Providing teachers with better pay and resources is the first step, he said, in improving outcomes for not only minority students, but also for children of low-income families and recent immigrants.

“It is an issue of class,” Young said. “It is an issue of trying to lift everyone out of the problems that affect us all, and keep us from being able to enjoy the benefits of this nation.”

‘I’ll always have hope’

Aside from increasing budgets for education and social services, some local leaders call for a personal approach to improving racial understanding, and reversing the lingering effects of segregation: open, compassionate dialogue.

Nolen said many white community members don’t see the vestiges of segregation, because it never impacted them personally.

“If you’ve grown up and haven’t had to deal with certain experiences, many times you’re not made aware of how things used to be, and it may appear very acceptable,” Nolen said. “They just haven’t experienced some of the things we experienced.”

He said there’s a simple way for white community members to approach and improve relations with the minority community: listen.

“You want to take the time to listen, and as you listen don’t be opinionated,” Nolen said. “Get involved, not as a controlling element, but get involved and work together, toward a solution instead of a problem. You need to at least be open-minded about it.”

Finley said conditions improve when people look for the best in each other, regardless of race.

“Even today, we can listen to the rhetoric and hear all the hate being spewed out there,” she said, “but you know good and well not everyone is that hateful.”
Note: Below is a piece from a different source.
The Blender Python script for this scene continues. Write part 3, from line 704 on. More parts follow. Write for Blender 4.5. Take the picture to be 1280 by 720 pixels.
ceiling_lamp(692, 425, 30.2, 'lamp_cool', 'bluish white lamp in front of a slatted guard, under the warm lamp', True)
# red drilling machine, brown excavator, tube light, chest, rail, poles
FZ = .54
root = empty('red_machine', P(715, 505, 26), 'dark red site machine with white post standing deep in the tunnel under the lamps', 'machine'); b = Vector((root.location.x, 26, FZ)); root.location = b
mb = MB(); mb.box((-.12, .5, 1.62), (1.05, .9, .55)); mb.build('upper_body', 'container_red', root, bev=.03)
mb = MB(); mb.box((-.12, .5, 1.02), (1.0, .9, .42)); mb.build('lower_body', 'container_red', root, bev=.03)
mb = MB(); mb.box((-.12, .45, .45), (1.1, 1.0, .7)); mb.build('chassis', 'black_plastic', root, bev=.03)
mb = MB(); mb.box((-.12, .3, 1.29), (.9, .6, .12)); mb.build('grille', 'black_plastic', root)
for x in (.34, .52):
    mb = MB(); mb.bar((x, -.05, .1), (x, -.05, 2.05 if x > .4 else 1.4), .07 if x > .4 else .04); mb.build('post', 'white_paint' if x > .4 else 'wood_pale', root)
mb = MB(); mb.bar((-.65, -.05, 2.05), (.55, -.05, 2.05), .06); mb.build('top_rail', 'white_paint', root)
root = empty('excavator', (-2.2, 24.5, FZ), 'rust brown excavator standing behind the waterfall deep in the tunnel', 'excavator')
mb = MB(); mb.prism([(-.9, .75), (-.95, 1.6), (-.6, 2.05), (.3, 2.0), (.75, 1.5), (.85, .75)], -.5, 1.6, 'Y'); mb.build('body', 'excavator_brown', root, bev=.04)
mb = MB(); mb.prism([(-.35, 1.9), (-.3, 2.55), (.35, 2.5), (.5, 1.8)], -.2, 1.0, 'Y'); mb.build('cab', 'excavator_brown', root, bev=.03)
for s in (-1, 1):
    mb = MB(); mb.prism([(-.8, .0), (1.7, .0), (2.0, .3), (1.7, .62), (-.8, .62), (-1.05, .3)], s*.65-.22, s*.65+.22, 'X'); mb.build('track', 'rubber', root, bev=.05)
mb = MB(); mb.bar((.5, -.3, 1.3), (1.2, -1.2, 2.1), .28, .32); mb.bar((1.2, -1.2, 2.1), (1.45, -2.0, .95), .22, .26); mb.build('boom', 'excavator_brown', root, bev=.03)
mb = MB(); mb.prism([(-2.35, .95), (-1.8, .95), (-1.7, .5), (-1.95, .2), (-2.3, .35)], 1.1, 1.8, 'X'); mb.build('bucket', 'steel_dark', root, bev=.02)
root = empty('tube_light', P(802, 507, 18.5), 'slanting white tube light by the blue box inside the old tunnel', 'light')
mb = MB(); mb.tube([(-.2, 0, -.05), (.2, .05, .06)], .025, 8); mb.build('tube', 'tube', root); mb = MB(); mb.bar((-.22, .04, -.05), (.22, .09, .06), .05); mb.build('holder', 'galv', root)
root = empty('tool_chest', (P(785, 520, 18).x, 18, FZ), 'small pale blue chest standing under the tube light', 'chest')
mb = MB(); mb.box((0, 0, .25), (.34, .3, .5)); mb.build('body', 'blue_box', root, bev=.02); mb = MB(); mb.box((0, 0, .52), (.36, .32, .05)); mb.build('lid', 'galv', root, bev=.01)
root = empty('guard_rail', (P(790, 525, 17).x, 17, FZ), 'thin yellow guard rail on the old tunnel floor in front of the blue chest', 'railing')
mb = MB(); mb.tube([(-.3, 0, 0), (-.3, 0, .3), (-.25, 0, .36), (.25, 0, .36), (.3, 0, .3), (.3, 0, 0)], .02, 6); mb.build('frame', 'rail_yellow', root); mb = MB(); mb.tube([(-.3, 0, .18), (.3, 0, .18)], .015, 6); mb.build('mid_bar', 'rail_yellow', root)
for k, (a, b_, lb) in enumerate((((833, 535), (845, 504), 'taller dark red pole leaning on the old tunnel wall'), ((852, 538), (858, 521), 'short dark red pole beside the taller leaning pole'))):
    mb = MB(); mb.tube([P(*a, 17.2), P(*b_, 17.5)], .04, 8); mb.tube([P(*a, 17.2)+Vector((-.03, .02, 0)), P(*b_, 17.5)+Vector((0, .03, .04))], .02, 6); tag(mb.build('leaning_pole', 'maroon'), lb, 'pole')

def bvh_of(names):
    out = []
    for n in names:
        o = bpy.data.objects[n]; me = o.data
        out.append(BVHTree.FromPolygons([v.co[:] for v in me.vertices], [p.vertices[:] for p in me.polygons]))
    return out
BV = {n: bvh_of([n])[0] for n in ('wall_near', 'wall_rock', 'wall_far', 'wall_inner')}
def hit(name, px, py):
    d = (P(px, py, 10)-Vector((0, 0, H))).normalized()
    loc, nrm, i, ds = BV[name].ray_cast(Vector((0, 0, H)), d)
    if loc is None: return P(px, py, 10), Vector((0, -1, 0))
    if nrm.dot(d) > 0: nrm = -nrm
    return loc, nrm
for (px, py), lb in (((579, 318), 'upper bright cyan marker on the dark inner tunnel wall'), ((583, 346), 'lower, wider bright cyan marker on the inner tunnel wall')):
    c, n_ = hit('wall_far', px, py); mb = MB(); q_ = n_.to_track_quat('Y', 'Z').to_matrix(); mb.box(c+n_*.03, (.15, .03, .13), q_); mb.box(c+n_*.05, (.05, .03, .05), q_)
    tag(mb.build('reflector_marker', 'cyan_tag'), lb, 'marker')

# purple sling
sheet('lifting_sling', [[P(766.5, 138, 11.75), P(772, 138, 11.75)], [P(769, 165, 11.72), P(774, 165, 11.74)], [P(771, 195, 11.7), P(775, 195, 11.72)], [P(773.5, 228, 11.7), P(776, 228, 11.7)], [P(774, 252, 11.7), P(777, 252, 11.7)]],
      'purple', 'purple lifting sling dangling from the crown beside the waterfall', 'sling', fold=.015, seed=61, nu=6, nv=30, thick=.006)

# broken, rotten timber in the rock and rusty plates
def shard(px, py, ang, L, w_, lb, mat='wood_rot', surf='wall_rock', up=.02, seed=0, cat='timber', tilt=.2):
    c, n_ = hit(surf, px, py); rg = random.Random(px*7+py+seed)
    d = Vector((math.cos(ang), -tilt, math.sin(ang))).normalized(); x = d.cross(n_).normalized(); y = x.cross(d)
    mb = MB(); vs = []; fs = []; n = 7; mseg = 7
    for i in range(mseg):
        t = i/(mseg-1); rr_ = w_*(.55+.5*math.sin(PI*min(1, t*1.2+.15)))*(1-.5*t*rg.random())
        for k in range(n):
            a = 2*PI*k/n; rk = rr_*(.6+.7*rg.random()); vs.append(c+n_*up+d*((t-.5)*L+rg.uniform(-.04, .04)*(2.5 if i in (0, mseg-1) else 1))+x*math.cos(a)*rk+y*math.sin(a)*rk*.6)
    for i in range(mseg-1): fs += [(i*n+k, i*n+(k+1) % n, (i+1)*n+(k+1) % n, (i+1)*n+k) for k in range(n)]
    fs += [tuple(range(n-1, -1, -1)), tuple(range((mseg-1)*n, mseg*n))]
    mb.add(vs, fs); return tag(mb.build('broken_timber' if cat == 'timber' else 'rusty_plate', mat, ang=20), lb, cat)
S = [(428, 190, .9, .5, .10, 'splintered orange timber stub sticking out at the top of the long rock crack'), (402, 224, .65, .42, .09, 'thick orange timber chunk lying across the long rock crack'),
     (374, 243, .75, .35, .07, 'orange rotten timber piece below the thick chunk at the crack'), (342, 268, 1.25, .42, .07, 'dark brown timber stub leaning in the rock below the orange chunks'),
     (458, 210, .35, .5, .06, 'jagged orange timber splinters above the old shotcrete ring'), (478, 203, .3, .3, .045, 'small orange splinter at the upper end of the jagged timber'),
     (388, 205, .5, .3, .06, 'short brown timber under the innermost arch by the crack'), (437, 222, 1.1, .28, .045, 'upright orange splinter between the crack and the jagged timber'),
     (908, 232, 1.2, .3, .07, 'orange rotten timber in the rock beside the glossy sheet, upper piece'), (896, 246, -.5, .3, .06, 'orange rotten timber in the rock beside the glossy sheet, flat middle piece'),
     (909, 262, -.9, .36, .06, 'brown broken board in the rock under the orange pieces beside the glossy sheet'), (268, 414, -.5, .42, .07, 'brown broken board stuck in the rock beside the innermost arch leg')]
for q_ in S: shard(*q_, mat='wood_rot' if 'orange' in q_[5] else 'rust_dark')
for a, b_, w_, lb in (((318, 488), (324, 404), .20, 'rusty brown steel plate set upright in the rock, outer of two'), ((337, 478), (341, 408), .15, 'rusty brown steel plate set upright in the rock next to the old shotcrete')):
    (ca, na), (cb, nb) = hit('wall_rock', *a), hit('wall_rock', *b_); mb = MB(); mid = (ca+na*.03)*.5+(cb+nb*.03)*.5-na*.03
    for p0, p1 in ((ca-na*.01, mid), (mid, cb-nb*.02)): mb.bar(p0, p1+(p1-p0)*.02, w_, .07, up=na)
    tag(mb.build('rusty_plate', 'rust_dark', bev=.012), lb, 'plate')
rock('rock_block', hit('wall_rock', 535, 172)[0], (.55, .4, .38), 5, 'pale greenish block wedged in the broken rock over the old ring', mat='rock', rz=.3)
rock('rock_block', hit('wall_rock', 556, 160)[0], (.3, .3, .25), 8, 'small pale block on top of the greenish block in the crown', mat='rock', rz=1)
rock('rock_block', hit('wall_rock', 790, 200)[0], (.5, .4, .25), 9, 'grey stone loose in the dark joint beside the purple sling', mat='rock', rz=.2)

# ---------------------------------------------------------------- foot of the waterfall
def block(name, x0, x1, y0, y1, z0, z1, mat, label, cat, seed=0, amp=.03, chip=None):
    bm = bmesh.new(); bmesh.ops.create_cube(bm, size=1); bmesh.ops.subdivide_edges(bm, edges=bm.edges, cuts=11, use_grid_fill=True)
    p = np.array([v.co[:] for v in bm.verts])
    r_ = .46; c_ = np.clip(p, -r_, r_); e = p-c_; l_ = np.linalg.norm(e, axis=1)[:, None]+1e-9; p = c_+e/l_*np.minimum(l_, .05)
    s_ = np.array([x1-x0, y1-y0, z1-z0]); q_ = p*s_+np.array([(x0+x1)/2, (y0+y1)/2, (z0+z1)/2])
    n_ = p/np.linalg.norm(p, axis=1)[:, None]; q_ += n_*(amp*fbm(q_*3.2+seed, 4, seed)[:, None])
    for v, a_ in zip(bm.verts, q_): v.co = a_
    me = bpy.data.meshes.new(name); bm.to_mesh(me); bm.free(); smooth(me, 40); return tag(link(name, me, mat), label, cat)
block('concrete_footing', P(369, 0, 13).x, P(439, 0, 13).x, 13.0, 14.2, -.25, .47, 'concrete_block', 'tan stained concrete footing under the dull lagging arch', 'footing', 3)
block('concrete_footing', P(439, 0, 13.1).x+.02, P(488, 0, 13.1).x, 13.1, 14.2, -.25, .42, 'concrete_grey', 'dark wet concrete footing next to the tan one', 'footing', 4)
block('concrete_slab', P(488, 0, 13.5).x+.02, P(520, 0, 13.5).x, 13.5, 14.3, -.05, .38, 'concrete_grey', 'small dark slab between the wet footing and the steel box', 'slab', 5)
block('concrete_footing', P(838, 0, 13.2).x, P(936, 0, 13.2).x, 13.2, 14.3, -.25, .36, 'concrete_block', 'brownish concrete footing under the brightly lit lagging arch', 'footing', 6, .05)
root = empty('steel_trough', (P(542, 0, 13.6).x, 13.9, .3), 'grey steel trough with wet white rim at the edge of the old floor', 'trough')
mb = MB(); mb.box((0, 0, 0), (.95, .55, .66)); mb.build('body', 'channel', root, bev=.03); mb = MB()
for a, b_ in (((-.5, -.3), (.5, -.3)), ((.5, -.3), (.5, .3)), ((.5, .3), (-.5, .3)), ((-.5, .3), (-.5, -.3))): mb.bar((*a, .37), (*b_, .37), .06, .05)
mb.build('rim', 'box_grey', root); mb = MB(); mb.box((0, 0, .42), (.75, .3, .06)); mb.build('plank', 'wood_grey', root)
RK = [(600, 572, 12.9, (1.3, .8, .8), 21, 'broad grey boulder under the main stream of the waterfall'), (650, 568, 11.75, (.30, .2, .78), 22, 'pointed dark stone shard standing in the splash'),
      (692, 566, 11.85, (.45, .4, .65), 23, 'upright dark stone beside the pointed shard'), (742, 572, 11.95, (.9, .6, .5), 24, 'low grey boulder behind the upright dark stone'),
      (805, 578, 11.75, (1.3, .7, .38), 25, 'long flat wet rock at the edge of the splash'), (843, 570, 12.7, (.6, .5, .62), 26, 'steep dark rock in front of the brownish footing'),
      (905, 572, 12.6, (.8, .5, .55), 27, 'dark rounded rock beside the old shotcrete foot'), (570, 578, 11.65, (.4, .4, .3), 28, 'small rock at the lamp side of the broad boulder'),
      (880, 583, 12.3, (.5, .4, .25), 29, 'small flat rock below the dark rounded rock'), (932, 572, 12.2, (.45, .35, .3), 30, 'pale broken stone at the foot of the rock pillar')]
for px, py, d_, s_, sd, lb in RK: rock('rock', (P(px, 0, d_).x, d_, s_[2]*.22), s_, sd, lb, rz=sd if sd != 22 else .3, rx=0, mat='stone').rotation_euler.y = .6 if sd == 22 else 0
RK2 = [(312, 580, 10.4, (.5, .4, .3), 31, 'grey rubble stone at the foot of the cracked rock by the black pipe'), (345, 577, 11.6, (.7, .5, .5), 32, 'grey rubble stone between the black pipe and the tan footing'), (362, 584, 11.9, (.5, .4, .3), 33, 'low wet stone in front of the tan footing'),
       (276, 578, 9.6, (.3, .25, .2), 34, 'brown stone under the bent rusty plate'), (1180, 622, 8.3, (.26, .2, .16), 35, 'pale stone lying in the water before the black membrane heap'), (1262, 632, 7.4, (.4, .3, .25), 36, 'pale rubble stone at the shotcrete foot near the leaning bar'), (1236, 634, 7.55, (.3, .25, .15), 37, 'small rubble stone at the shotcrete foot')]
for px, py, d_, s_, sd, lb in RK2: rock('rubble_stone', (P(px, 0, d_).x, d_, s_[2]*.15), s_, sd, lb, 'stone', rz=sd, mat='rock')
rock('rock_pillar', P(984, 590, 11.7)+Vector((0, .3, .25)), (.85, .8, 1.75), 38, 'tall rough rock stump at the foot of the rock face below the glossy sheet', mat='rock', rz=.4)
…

She said there’s still a lot of progress to be made in overcoming the effects of segregation, and that progress is made one person at a time.

“It’s not really as good as it could be, but you go on in spite of it,” she said. “You reach for the good in people, and try to make that outweigh the negatives.”

Seeing that goodness in people, Finley said, gives us all cause for optimism.

“I’ll always have hope,” she said. “Even if you can just reach one person at a time, you never overlook the good for the bad, and you just keep on, trying to dilute the bad with the good.”